5 Upgrades You Should Make on Your Tiny Home
Tiny living is affordable and efficient. Small homes require less maintenance, less cleaning, and less energy. Sure, tiny living isn’t always perfect, but with some simple DIY upgrades, you can get it pretty darn close.
These upgrades can make your small space even more fun, efficient, and affordable. They'll help you maximize space, minimize bills and truly make the most out of what you’ve got.
1. Build a Vertical Garden
When you go up, there's always more space. Consider adding a lovely vertical garden to one of your walls. Planters and flower boxes can be attached directly to the wall or mounted on a frame made of 2 x 4s on either side and dowel rods running between.
Stain or paint the wood, bury the 2x4s in the soil surrounded by gravel with large rocks on top and start hanging planters and boxes from the frame.
A vertical garden gives you access to fresh herbs and produce, providing healthy and delicious ingredients and saving you money on grocery bills.
Collect rainwater in a barrel and you’ll always have water for the garden.
2. Install Solar Panels
The initial cost of solar panels can be daunting, but when you're powering a tiny home, it doesn't take much energy to make a difference.
In the medium to long run, solar panels save you money on your utility bills. They also make you less reliant on grid power, which can be unreliable, especially in places with harsh weather.
Collecting solar energy is especially appealing if your tiny home is mobile, since you can always collect energy, even when you're not connected to a wired source.
3. Get a Tankless Water Heater
Small and compact, tankless water heaters are perfect for tiny homes. Rather than a big tank where water is stored and kept hot, tankless water heaters provide hot water at the point of use, right on demand.
They take up much, much less room than traditional water heaters, and the hot water isn't limited to what's in the tank. You can use the extra room for a stackable, compact washer/dryer combination instead.
4. Add a Deck
It's not as expensive as you may think to add some deck space to a tiny home. Outdoor living areas can increase the amount of space you have for eating, entertaining, relaxing, and other regular activities.
Build your own deck and you'll save a lot of money on installation costs. The enjoyment you'll get out of a new outdoor living area will definitely pay for itself. Add a small grill and you'll have an entire outdoor cooking and eating area.
5. Use the Walls
What you'll miss most in a tiny house is storage space. Make the most of your interior areas by using the walls for storage. Use hooks and under-cabinet baskets to add storage directly beneath cabinets. Add shelves with hooks and metallic strips to the walls to hold various implements.

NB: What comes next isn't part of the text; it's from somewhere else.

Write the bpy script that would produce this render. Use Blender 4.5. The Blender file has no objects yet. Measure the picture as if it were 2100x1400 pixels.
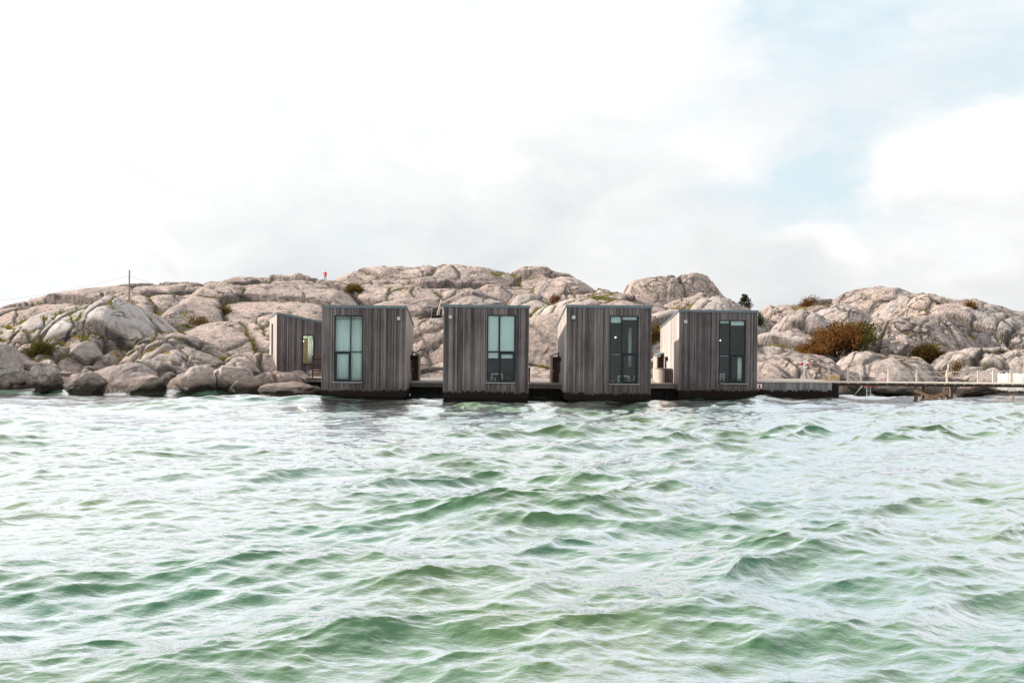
import bpy, bmesh, math, random
import numpy as np
from mathutils import Vector, Matrix

R = math.radians
random.seed(7)
RNG = np.random.default_rng(11)
scene = bpy.context.scene
COL = scene.collection

# ------------------------------------------------------------------ camera
CAM_H = 4.9
FPX = 2042.0                      # focal length in photo pixels (35 mm lens)
ROLL = R(0.55)
cam_d = bpy.data.cameras.new('camera')
cam_d.sensor_width = 36.0
cam_d.lens = 35.0
cam_d.clip_end = 6000.0
cam = bpy.data.objects.new('camera', cam_d)
COL.objects.link(cam)
cam.matrix_world = Matrix.Translation((0, 0, CAM_H)) @ Matrix.Rotation(R(90), 4, 'X') @ Matrix.Rotation(ROLL, 4, 'Z')
scene.camera = cam

# ------------------------------------------------------------------ sky and sun
SUN_EL, SUN_AZ = R(24), R(-80)     # azimuth measured from +Y towards +X
EXPOSURE = 0.7
scene.view_settings.view_transform = 'Standard'
scene.view_settings.look = 'None'
scene.view_settings.gamma = 1.0
scene.view_settings.use_curve_mapping = False
scene.view_settings.exposure = EXPOSURE


def nodes_of(tree):
    class T:
        pass
    t = T()
    t.nt = tree

    def new(kind, **kw):
        n = tree.nodes.new(kind)
        for k, v in kw.items():
            setattr(n, k, v)
        return n

    def setin(n, i, v):
        if v is None:
            return
        s = n.inputs[i]
        if isinstance(v, bpy.types.NodeSocket):
            tree.links.new(v, s)
        elif isinstance(v, (tuple, list)):
            if s.type == 'RGBA' and len(v) == 3:
                v = (*v, 1)
            s.default_value = v
        else:
            s.default_value = v

    def math_(op, a, b=None, c=None, clamp=False):
        n = new('ShaderNodeMath', operation=op, use_clamp=clamp)
        setin(n, 0, a); setin(n, 1, b); setin(n, 2, c)
        return n.outputs[0]

    def vmath(op, a, b=None, scale=None):
        n = new('ShaderNodeVectorMath', operation=op)
        setin(n, 0, a); setin(n, 1, b)
        if scale is not None:
            setin(n, 'Scale', scale)
        return n.outputs['Value'] if op in ('DOT_PRODUCT', 'LENGTH', 'DISTANCE') else n.outputs['Vector']

    def noise(vec, scale, detail=4.0, rough=0.55, dist=0.0, out='Fac'):
        n = new('ShaderNodeTexNoise')
        setin(n, 'Vector', vec); setin(n, 'Scale', scale); setin(n, 'Detail', detail)
        setin(n, 'Roughness', rough); setin(n, 'Distortion', dist)
        return n.outputs[out]

    def voro(vec, scale, feature='F1', out='Distance', rand=1.0):
        n = new('ShaderNodeTexVoronoi', feature=feature)
        setin(n, 'Vector', vec); setin(n, 'Scale', scale); setin(n, 'Randomness', rand)
        return n.outputs[out]

    def maprange(v, a, b, c=0.0, d=1.0, smooth=True):
        n = new('ShaderNodeMapRange', interpolation_type='SMOOTHSTEP' if smooth else 'LINEAR')
        setin(n, 0, v); setin(n, 1, a); setin(n, 2, b); setin(n, 3, c); setin(n, 4, d)
        return n.outputs[0]

    def mix(fac, a, b, blend='MIX'):
        n = new('ShaderNodeMix', data_type='RGBA', blend_type=blend)
        setin(n, 0, fac); setin(n, 6, a); setin(n, 7, b)
        return n.outputs[2]

    def ramp(fac, stops):
        n = new('ShaderNodeValToRGB')
        setin(n, 0, fac)
        e = n.color_ramp.elements
        while len(e) < len(stops):
            e.new(0.5)
        for i, (p, c) in enumerate(stops):
            e[i].position = p
            e[i].color = (*c, 1)
        return n.outputs[0]

    def bump(h, strength, dist, normal=None):
        n = new('ShaderNodeBump')
        setin(n, 'Strength', strength); setin(n, 'Distance', dist); setin(n, 'Height', h)
        if normal is not None:
            setin(n, 'Normal', normal)
        return n.outputs[0]

    def attr(name, out='Fac'):
        return new('ShaderNodeAttribute', attribute_name=name).outputs[out]

    def mapping(vec, scale=(1, 1, 1), rot=(0, 0, 0), loc=(0, 0, 0)):
        n = new('ShaderNodeMapping')
        setin(n, 0, vec)
        n.inputs['Location'].default_value = loc
        n.inputs['Rotation'].default_value = rot
        n.inputs['Scale'].default_value = scale
        return n.outputs[0]

    t.new, t.setin, t.math, t.vmath, t.noise, t.voro = new, setin, math_, vmath, noise, voro
    t.maprange, t.mix, t.ramp, t.bump, t.attr, t.mapping = maprange, mix, ramp, bump, attr, mapping
    t.link = lambda a, b: tree.links.new(a, b)
    return t


def pix_dir(u, v):
    a, b = u - 1050.0, v - 700.0
    c, s = math.cos(ROLL), math.sin(ROLL)
    x, y = a * c + b * s, -a * s + b * c
    return Vector((x / FPX, 1.0, -y / FPX)).normalized()


world = bpy.data.worlds.new('World')
scene.world = world
world.use_nodes = True
W = nodes_of(world.node_tree)
world.node_tree.nodes.clear()
sky = W.new('ShaderNodeTexSky', sky_type='NISHITA')
sky.sun_disc = False
sky.sun_elevation = SUN_EL
sky.sun_rotation = SUN_AZ
sky.air_density = 1.0
sky.dust_density = 2.5
sky.ozone_density = 1.0
bg_sky = W.new('ShaderNodeBackground')
W.setin(bg_sky, 0, sky.outputs[0]); W.setin(bg_sky, 1, 0.10)
gen = W.new('ShaderNodeTexCoord').outputs['Generated']
# clouds: billows in direction space, with the breaks of blue where the photograph has them, plus unseen ones added above to tint the water
sq = W.mapping(gen, scale=(1.0, 1.0, 1.9))
wob = W.vmath('ADD', sq, W.vmath('SCALE', W.noise(sq, 3.0, 4, 0.6, out='Color'), scale=0.16))
n_big = W.noise(wob, 2.6, 5, 0.56)
n_mid = W.noise(wob, 6.5, 5, 0.6)
n_fine = W.noise(wob, 15.0, 4, 0.6)
hole = None
for (u, v, rad, wgt) in [(1610, 20, .055, 1.0), (1700, 150, .05, .35), (1740, 370, .055, .95), (1560, 400, .05, .35), (2090, 120, .05, .6),
                         (1930, 200, .09, .30), (1450, 500, .05, .25), (60, 170, .05, .33), (330, 210, .05, .30), (20, 400, .05, .28), (1020, -10, .03, .6),
                         (1950, 480, .05, .25), (1640, 265, .06, .5), (2000, -300, .14, .45), (1750, -450, .16, .5), (2350, -150, .15, .4)]:  # last ones lie out of view, added to blue the water's reflection
    d = pix_dir(u, v)
    dist = W.vmath('DISTANCE', wob, Vector((d.x, d.y, d.z * 1.9)) + Vector((.08, .08, .08)))
    g = W.maprange(dist, 0.0, rad * 2.7, wgt * 0.82, 0.0)
    hole = g if hole is None else W.math('ADD', hole, g)
blue_mask = W.math('ADD', W.math('MULTIPLY', hole, 1.0), W.math('MULTIPLY', W.math('SUBTRACT', n_mid, 0.5), 2.4))
blue_mask = W.maprange(blue_mask, 0.15, 1.0)
thin = W.maprange(n_big, 0.62, 0.80, 0.0, 0.45)
blue_mask = W.math('MAXIMUM', blue_mask, thin)
puff = None
for (u, v, rad, wgt) in [(1985, 330, .085, 1.0), (1880, 390, .05, .8), (1660, 510, .045, .8), (1490, 330, .05, .7), (1400, 130, .08, .4), (2090, 250, .06, .9)]:
    d = pix_dir(u, v)
    dist = W.vmath('DISTANCE', wob, Vector((d.x, d.y, d.z * 1.9)) + Vector((.08, .08, .08)))
    g = W.maprange(dist, 0.0, rad * 2.0, wgt, 0.0)
    puff = g if puff is None else W.math('MAXIMUM', puff, g)
puff = W.maprange(W.math('ADD', puff, W.math('MULTIPLY', W.math('SUBTRACT', n_mid, 0.5), 1.3)), 0.28, 0.80)
blue_mask = W.math('MULTIPLY', W.math('MULTIPLY', blue_mask, W.maprange(n_fine, 0.3, 0.7, 0.88, 0.62)), W.math('SUBTRACT', 1.0, puff))
shade = W.math('ADD', W.math('MULTIPLY', n_big, 0.55), W.math('ADD', W.math('MULTIPLY', n_mid, 0.35), W.math('MULTIPLY', n_fine, 0.15)))
shade = W.math('ADD', shade, W.math('MULTIPLY', puff, 0.10))
cloud_col = W.ramp(shade, [(0.42, (0.455, 0.468, 0.478)), (0.50, (0.500, 0.508, 0.512)), (0.58, (0.550, 0.553, 0.553)), (0.72, (0.645, 0.643, 0.640))])
bg_cloud = W.new('ShaderNodeBackground')
# cloud brightened overhead and towards the sun, added to whiten the water's reflection
gz_w = W.new('ShaderNodeSeparateXYZ'); W.setin(gz_w, 0, gen)
sdot = W.vmath('DOT_PRODUCT', gen, Vector((math.sin(SUN_AZ) * math.cos(SUN_EL), math.cos(SUN_AZ) * math.cos(SUN_EL), math.sin(SUN_EL))))
lum = W.math('MULTIPLY', W.math('ADD', 1.0, W.math('MULTIPLY', W.math('MAXIMUM', gz_w.outputs[2], 0.0), 0.85)), W.maprange(sdot, 0.1, 1.0, 1.0, 1.16))
W.setin(bg_cloud, 0, cloud_col); W.setin(bg_cloud, 1, lum)
# thin high haze keeps the blue breaks pale
bg_blue = W.new('ShaderNodeBackground')
W.setin(bg_blue, 0, (0.44, 0.54, 0.59)); W.setin(bg_blue, 1, 1.0)
mix_blue = W.new('ShaderNodeMixShader')
W.setin(mix_blue, 0, 0.9); W.link(bg_sky.outputs[0], mix_blue.inputs[1]); W.link(bg_blue.outputs[0], mix_blue.inputs[2])
mix_w = W.new('ShaderNodeMixShader')
W.setin(mix_w, 0, blue_mask); W.link(bg_cloud.outputs[0], mix_w.inputs[1]); W.link(mix_blue.outputs[0], mix_w.inputs[2])
out_w = W.new('ShaderNodeOutputWorld')
W.link(mix_w.outputs[0], out_w.inputs[0])

sun_d = bpy.data.lights.new('sun', 'SUN')
sun_d.energy = 5.0
sun_d.angle = R(1.5)
sun_d.color = (1.0, 0.90, 0.78)
sun = bpy.data.objects.new('sun', sun_d)
COL.objects.link(sun)
sdir = Vector((math.sin(SUN_AZ) * math.cos(SUN_EL), math.cos(SUN_AZ) * math.cos(SUN_EL), math.sin(SUN_EL)))
sun.rotation_euler = sdir.to_track_quat('Z', 'Y').to_euler()
sun.location = (-60, 60, 60)


# ------------------------------------------------------------------ helpers
def P(u, v, Y):
    """photo pixel at depth Y -> world point"""
    a, b = u - 1050.0, v - 700.0
    c, s = math.cos(ROLL), math.sin(ROLL)
    x, y = a * c + b * s, -a * s + b * c
    return Vector((x * Y / FPX, Y, CAM_H - y * Y / FPX))


def tag(o, label=None, cat=None, group=None, kind=None):
    if label: o['label'] = label
    if cat: o['category'] = cat
    if group: o['group'] = group
    if kind: o['kind'] = kind
    return o


def empty(name, loc=(0, 0, 0), rz=0.0):
    o = bpy.data.objects.new(name, None)
    o.empty_display_size = 0.3
    COL.objects.link(o)
    o.location = loc
    o.rotation_euler = (0, 0, rz)
    return o


def link_mesh(name, me, mat=None, parent=None, smooth=False):
    o = bpy.data.objects.new(name, me)
    COL.objects.link(o)
    if mat is not None and not me.materials:
        me.materials.append(mat)
    if parent is not None:
        o.parent = parent
    if smooth and me.polygons:
        me.polygons.foreach_set('use_smooth', np.ones(len(me.polygons), dtype=bool))
    return o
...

Put hooks inside cabinet doors and you can store stuff here, too. Get creative and get used to the concept of open storage—that is, having things out in the open.
Julia Child had one of her kitchen walls covered with pegboard and kept her various cooking implements right on the wall where she could get to them. The open concept works very well and it can be a real lifesaver in any tiny house.
Creative Upgrades
No one knows your tiny home like you. Pay attention to little ways you can improve your space. If you find yourself thinking that it might be easier to hang something up in a certain spot or you wish you had a drawer here, make the upgrade!
With little and big DIY tasks, you can truly get more out of your home, no matter what size that home may be.